WHAT IS EXPECTED: All material below is to be reproduced exactly.

SUPPLIED INFORMATION:
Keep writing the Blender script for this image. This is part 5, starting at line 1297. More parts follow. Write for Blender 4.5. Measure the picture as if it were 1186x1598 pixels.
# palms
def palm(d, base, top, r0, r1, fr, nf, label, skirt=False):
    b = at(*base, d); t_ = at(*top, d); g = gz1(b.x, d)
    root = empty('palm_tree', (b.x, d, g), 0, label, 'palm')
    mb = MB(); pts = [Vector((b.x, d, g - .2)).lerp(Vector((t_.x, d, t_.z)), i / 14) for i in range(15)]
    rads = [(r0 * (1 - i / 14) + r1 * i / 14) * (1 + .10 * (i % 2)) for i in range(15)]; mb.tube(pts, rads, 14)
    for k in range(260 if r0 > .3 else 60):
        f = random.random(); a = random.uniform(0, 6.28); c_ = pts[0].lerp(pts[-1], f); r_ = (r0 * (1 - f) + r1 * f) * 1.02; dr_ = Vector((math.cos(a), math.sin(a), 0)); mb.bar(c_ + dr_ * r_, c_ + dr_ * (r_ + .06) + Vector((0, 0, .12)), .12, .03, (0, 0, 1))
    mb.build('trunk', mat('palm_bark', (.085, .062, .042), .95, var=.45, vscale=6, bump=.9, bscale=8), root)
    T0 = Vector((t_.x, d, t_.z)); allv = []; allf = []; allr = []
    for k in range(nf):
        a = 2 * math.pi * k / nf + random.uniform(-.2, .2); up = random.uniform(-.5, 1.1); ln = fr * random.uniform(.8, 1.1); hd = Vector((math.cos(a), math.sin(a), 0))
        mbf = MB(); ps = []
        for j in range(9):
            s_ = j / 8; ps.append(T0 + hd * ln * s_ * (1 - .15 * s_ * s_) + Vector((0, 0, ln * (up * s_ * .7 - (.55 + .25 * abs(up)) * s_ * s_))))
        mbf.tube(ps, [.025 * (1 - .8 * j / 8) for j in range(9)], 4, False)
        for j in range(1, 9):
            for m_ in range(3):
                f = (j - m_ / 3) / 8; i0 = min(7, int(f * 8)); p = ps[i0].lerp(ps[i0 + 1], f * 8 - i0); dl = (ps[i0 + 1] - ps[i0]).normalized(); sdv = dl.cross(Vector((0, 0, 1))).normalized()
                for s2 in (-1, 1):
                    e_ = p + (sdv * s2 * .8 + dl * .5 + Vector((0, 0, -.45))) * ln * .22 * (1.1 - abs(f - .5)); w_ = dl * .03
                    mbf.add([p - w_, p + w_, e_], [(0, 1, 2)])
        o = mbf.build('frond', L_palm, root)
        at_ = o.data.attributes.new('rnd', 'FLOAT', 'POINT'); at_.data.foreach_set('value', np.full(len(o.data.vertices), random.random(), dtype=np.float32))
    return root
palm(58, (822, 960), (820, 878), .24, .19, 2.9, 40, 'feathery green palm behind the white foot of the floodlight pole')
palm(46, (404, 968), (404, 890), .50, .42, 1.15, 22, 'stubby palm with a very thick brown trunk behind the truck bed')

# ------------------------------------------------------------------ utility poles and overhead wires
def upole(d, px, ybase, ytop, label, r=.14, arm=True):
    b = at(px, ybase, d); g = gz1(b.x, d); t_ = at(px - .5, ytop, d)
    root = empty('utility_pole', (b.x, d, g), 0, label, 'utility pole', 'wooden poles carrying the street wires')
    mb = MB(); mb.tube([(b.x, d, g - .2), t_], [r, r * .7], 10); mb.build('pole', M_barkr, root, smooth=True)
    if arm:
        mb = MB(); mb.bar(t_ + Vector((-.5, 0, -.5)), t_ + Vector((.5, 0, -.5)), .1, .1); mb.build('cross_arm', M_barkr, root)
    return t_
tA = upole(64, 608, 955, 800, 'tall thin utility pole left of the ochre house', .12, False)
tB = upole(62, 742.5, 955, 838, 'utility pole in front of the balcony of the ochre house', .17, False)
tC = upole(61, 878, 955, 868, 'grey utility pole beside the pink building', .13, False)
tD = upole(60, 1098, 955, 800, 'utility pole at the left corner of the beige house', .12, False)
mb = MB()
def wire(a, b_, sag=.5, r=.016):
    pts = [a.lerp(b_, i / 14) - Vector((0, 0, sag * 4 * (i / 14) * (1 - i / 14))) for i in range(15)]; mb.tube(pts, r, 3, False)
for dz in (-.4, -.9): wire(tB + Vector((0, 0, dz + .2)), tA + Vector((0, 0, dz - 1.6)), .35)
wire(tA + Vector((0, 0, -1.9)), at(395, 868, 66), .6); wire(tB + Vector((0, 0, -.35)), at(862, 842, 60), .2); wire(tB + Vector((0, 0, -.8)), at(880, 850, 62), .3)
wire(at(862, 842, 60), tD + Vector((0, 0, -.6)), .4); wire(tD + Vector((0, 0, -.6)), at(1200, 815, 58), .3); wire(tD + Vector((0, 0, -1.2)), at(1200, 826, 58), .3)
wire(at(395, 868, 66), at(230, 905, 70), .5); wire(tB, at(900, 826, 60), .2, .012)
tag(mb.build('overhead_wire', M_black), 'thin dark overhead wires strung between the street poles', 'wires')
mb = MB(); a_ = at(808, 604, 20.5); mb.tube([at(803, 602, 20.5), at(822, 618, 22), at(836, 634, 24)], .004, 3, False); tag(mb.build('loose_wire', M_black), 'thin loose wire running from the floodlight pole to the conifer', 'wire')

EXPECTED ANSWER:
Keep writing the Blender script for this image. This is part 5, starting at line 1297. More parts follow. Write for Blender 4.5. Measure the picture as if it were 1186x1598 pixels.
# palms
def palm(d, base, top, r0, r1, fr, nf, label, skirt=False):
    b = at(*base, d); t_ = at(*top, d); g = gz1(b.x, d)
    root = empty('palm_tree', (b.x, d, g), 0, label, 'palm')
    mb = MB(); pts = [Vector((b.x, d, g - .2)).lerp(Vector((t_.x, d, t_.z)), i / 14) for i in range(15)]
    rads = [(r0 * (1 - i / 14) + r1 * i / 14) * (1 + .10 * (i % 2)) for i in range(15)]; mb.tube(pts, rads, 14)
    for k in range(260 if r0 > .3 else 60):
        f = random.random(); a = random.uniform(0, 6.28); c_ = pts[0].lerp(pts[-1], f); r_ = (r0 * (1 - f) + r1 * f) * 1.02; dr_ = Vector((math.cos(a), math.sin(a), 0)); mb.bar(c_ + dr_ * r_, c_ + dr_ * (r_ + .06) + Vector((0, 0, .12)), .12, .03, (0, 0, 1))
    mb.build('trunk', mat('palm_bark', (.085, .062, .042), .95, var=.45, vscale=6, bump=.9, bscale=8), root)
    T0 = Vector((t_.x, d, t_.z)); allv = []; allf = []; allr = []
    for k in range(nf):
        a = 2 * math.pi * k / nf + random.uniform(-.2, .2); up = random.uniform(-.5, 1.1); ln = fr * random.uniform(.8, 1.1); hd = Vector((math.cos(a), math.sin(a), 0))
        mbf = MB(); ps = []
        for j in range(9):
            s_ = j / 8; ps.append(T0 + hd * ln * s_ * (1 - .15 * s_ * s_) + Vector((0, 0, ln * (up * s_ * .7 - (.55 + .25 * abs(up)) * s_ * s_))))
        mbf.tube(ps, [.025 * (1 - .8 * j / 8) for j in range(9)], 4, False)
        for j in range(1, 9):
            for m_ in range(3):
                f = (j - m_ / 3) / 8; i0 = min(7, int(f * 8)); p = ps[i0].lerp(ps[i0 + 1], f * 8 - i0); dl = (ps[i0 + 1] - ps[i0]).normalized(); sdv = dl.cross(Vector((0, 0, 1))).normalized()
                for s2 in (-1, 1):
                    e_ = p + (sdv * s2 * .8 + dl * .5 + Vector((0, 0, -.45))) * ln * .22 * (1.1 - abs(f - .5)); w_ = dl * .03
                    mbf.add([p - w_, p + w_, e_], [(0, 1, 2)])
        o = mbf.build('frond', L_palm, root)
        at_ = o.data.attributes.new('rnd', 'FLOAT', 'POINT'); at_.data.foreach_set('value', np.full(len(o.data.vertices), random.random(), dtype=np.float32))
    return root
palm(58, (822, 960), (820, 878), .24, .19, 2.9, 40, 'feathery green palm behind the white foot of the floodlight pole')
palm(46, (404, 968), (404, 890), .50, .42, 1.15, 22, 'stubby palm with a very thick brown trunk behind the truck bed')

# ------------------------------------------------------------------ utility poles and overhead wires
def upole(d, px, ybase, ytop, label, r=.14, arm=True):
    b = at(px, ybase, d); g = gz1(b.x, d); t_ = at(px - .5, ytop, d)
    root = empty('utility_pole', (b.x, d, g), 0, label, 'utility pole', 'wooden poles carrying the street wires')
    mb = MB(); mb.tube([(b.x, d, g - .2), t_], [r, r * .7], 10); mb.build('pole', M_barkr, root, smooth=True)
    if arm:
        mb = MB(); mb.bar(t_ + Vector((-.5, 0, -.5)), t_ + Vector((.5, 0, -.5)), .1, .1); mb.build('cross_arm', M_barkr, root)
    return t_
tA = upole(64, 608, 955, 800, 'tall thin utility pole left of the ochre house', .12, False)
tB = upole(62, 742.5, 955, 838, 'utility pole in front of the balcony of the ochre house', .17, False)
tC = upole(61, 878, 955, 868, 'grey utility pole beside the pink building', .13, False)
tD = upole(60, 1098, 955, 800, 'utility pole at the left corner of the beige house', .12, False)
mb = MB()
def wire(a, b_, sag=.5, r=.016):
    pts = [a.lerp(b_, i / 14) - Vector((0, 0, sag * 4 * (i / 14) * (1 - i / 14))) for i in range(15)]; mb.tube(pts, r, 3, False)
for dz in (-.4, -.9): wire(tB + Vector((0, 0, dz + .2)), tA + Vector((0, 0, dz - 1.6)), .35)
wire(tA + Vector((0, 0, -1.9)), at(395, 868, 66), .6); wire(tB + Vector((0, 0, -.35)), at(862, 842, 60), .2); wire(tB + Vector((0, 0, -.8)), at(880, 850, 62), .3)
wire(at(862, 842, 60), tD + Vector((0, 0, -.6)), .4); wire(tD + Vector((0, 0, -.6)), at(1200, 815, 58), .3); wire(tD + Vector((0, 0, -1.2)), at(1200, 826, 58), .3)
wire(at(395, 868, 66), at(230, 905, 70), .5); wire(tB, at(900, 826, 60), .2, .012)
tag(mb.build('overhead_wire', M_black), 'thin dark overhead wires strung between the street poles', 'wires')
mb = MB(); a_ = at(808, 604, 20.5); mb.tube([at(803, 602, 20.5), at(822, 618, 22), at(836, 634, 24)], .004, 3, False); tag(mb.build('loose_wire', M_black), 'thin loose wire running from the floodlight pole to the conifer', 'wire')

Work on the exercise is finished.